Directions —
Identify and pull out each line of the entries in which "parts" occurs.

** START **

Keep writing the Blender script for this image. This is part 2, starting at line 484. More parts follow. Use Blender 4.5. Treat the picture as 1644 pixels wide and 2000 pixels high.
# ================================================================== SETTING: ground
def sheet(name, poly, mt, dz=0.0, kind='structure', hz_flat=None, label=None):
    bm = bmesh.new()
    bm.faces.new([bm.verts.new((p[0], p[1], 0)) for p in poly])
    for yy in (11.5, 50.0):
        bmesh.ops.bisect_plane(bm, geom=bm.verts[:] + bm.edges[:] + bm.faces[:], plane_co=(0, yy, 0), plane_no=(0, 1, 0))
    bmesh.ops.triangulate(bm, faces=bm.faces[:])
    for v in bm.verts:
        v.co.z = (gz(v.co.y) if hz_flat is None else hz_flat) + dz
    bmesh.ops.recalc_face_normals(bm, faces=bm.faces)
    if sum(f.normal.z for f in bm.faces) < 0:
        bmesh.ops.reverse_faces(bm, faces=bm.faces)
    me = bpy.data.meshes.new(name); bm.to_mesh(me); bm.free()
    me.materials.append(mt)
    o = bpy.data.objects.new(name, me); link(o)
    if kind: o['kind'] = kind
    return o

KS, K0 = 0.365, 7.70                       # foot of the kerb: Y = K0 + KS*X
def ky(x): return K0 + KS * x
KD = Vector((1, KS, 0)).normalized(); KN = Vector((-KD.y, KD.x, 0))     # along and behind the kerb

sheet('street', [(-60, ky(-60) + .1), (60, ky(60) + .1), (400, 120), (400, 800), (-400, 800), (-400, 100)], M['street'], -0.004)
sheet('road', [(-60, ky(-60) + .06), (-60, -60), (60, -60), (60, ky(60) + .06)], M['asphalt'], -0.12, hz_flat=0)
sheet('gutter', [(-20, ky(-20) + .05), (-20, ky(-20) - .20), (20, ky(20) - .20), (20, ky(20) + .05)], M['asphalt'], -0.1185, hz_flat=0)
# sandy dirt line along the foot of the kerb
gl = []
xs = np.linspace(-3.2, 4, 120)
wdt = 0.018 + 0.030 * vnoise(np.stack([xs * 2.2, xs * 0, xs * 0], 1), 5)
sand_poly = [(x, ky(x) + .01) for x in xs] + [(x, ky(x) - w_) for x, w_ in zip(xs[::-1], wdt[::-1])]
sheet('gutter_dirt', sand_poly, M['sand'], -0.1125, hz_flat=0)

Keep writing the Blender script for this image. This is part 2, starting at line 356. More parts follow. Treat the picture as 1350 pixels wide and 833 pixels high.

** END **

Correct response —
Keep writing the Blender script for this image. This is part 2, starting at line 484. More parts follow. Use Blender 4.5. Treat the picture as 1644 pixels wide and 2000 pixels high.
Keep writing the Blender script for this image. This is part 2, starting at line 356. More parts follow. Treat the picture as 1350 pixels wide and 833 pixels high.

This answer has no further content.